Jordan Berger, an associate in the corporate services group at The Staubach Company, said rents and vacancy rates are set to move in directions that will once again make it a landlords' market.

The financial services industry, a major force in the commercial leasing market, is gearing up for prosperity, he said.

"Big financial institutions are going to be adding jobs, one, two or three years down the road," he said. "They're taking space while it's still available and terms are somewhat favorable because the market is starting to move."

Midtown

The strong Midtown activity cited by CBRE involved nearly two million square feet of leasing, a 57 percent increase from the five-year monthly average of 1.27 million square feet.

Year-to-date activity of 15.4 million square feet surpassed figures from 2000, which the report said was the last cyclical peak, when 14.8 million square feet were leased in the same 10-month period.

Colliers characterized Midtown activity differently, reporting that the Midtown Class A vacancy rates stayed steady at 9.3 percent in October, the same as the previous month.

Robert Sammons, research director at Colliers, said the arrival of 193,000 square feet of space at 1330 Avenue of the Americas after a move by Universal and another 114,000 square feet vacated by Turner Broadcasting as it moved to the Time Warner Center contributed to keeping the total vacancy rate unchanged for the month despite a pickup in activity.

Big leasing transactions included consultants McKinsey & Co. renewing 297,000 square feet at 55 East 52nd St., and the Canadian Imperial Bank of Commerce (CIBC) renewing its lease on 133,000 square feet at 425 Lexington Ave.

The Colliers report saw a rise in average rents for Midtown Class A space, to $56.88 from $55.78 the month before.

But CBRE said average asking rents for all classes of space decreased 32 cents to $49.90 a square foot.

Midtown South

The Midtown South market saw further improvement in October, with availability at 11.7 percent, down 0.5 points from the month before and at its lowest level since March 2002, when availability hit an 11.6 percent low, according to CBRE.

The CBRE report said the 571,000 square feet leased in October was a 28 percent increase from the five-year monthly average of 444,000 square feet.

According to Colliers, class A vacancy rates also dropped, hitting 7.3 percent in October, down from 7.8 percent the preceding month.

Top transactions included New York Cardiologists' 40,000 square foot renewal at 275 Seventh Ave. and Smart Design's lease of 40,000 square feet at 601 West 26th St.

The CBRE report said average asking rents continued to increase in October, by 8 cents to $32.56 per square foot.

The Colliers report agreed, saying class A average asking rents increased, from $28.86 per square foot to $30.09 per square foot.

Downtown

The Prudential/Wachovia consolidation that drove the Class A vacancy rate to 14.5 percent gave Downtown its worst numbers for that category since March 2003, with a vacancy increase of 1.3 percent from the month before, the Colliers report said.

The Prudential/Wachovia space put on the market included 606,000 square feet at One New York Plaza and around 400,000 square feet at 199 Water Street.

"More than anything, it was those really large blocks of space that hit the market last month," Sammons said.

The CBRE report also saw a jump in availability, with an increase to 15.3 percent, up 0.6 points from the month before.

Leasing remained strong, according to CBRE. The 534,000 square feet leased in October was 9 percent above the five-year monthly average of 492,000 square feet.

In big deals, Thomson Financial expanded its operations at 195 Broadway and leased an additional 92,000 square feet.
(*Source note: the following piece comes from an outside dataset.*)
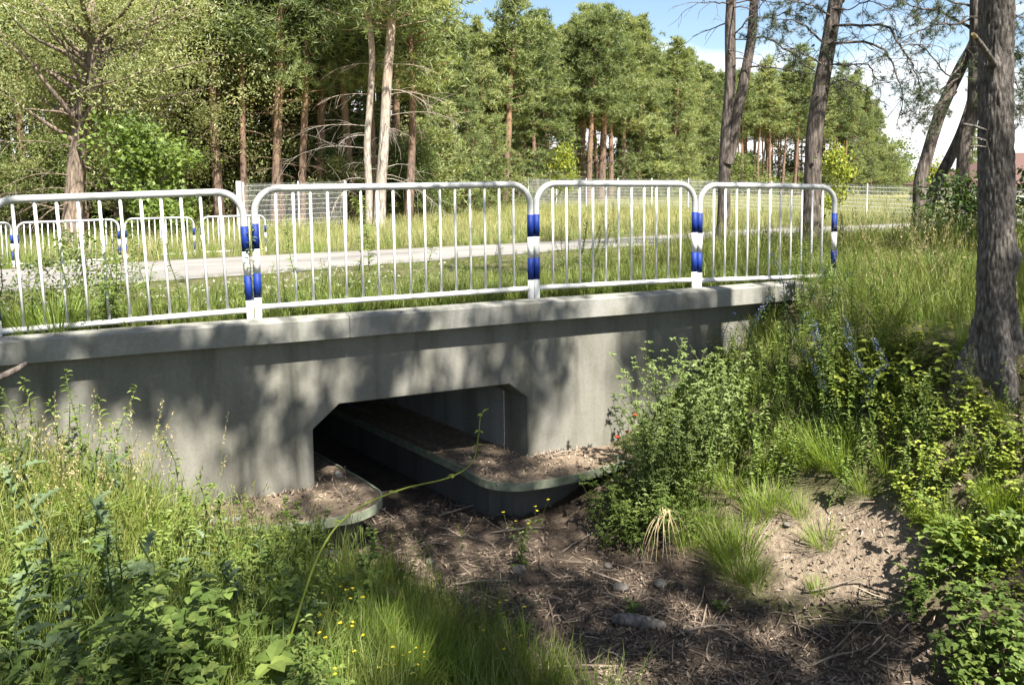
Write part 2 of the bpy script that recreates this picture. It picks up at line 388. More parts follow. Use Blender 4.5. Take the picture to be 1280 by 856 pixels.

The law firm White & Case renewed on 40,000 square feet at 100 William Street.

Asking rents dropped slightly, down 5 cents to $30.44 per square foot, according to CBRE.

Colliers saw asking average rents for class A space drop more significantly, to $33.35 from $35.03 the month before.

Berger said reduced Midtown inventory would send some tenants Downtown within the next few months, and that the area was poised for improvement.